I know the minute I write this something colossally bad will happen, but I’m doing it anyway.

This morning I said “Jack, daddy doesn’t have time to make your lunch today. Please make your sandwich.”
“Okay.”

He took the jars out of the fridge. Got the bread. Opened the jars. Made a sandwich. And put it in a baggie. All I had to do was put the jars back in the fridge, and I’ll take that!

This morning I told Henry he needed to choose clothes for school and get himself dressed and then put his shoes and socks on. After a quick reminder to stay on task, and some discussion about weather appropriate clothing- he was ready!

Maggie reminded me that she needed to sit on the potty today. When I told her “It’s time to get dressed,” she replied “My do. My do!” Frankly, the battle of appropriate clothing is not worth fighting with her. Her outfit is a little ridiculous, but… down to the shoes- she put it all on herself!

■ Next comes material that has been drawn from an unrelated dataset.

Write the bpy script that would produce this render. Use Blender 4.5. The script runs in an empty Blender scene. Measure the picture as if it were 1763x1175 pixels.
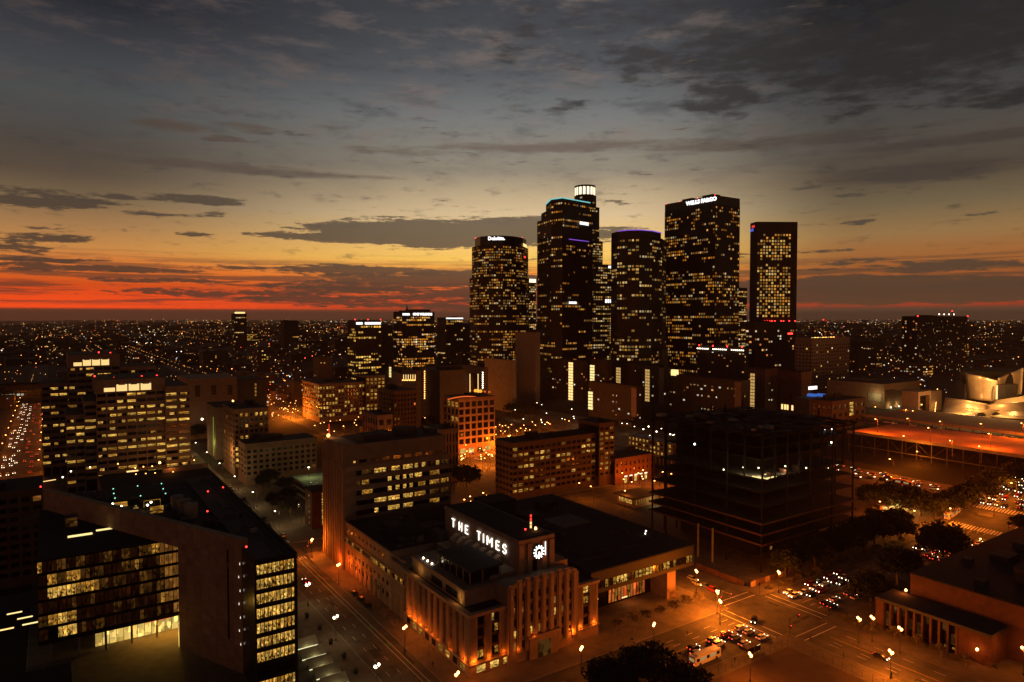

I think, ladies and gentlemen, I’m about to get a promotion! I might be destined for management!

I realize this proclamation is akin to announcing that your six week old or six-month-old is sleeping through the night. Putting my good fortune in writing is a highly dangerous business. I may as well invite the children to color with sharpie markers while sitting on the expensive couch.

But having three children in a 50 month span of time, that’s four years and two months for those of you who don’t want to do the math, means I often don’t have even a few seconds to dedicate myself.

I’ve survived on cold coffee and leftover fish sticks. Forgotten to shower, forgotten to change my clothes, and from time to time forgotten deodorant. I hastily apply mascara at traffic lights. I have a better quality of understanding of children’s literature and television shows on PBS, yet I hardly have the time to finish my own books and my best chance of watching current television is once the season is available on Netflix. I used to build websites, write research papers, and have elaborate and time-consuming hobbies. I am actually afraid of Microsoft 8, I could not for the life of me remember how to properly cite a source but, I still have elaborate and time-consuming hobbies.

My children are the biggest, most time-consuming most joyful part of my life. Easy is relative. Easy is still very, very difficult. But the things I don’t do for myself anymore I get to do for them. For now. This time is fleeting and will be treasured.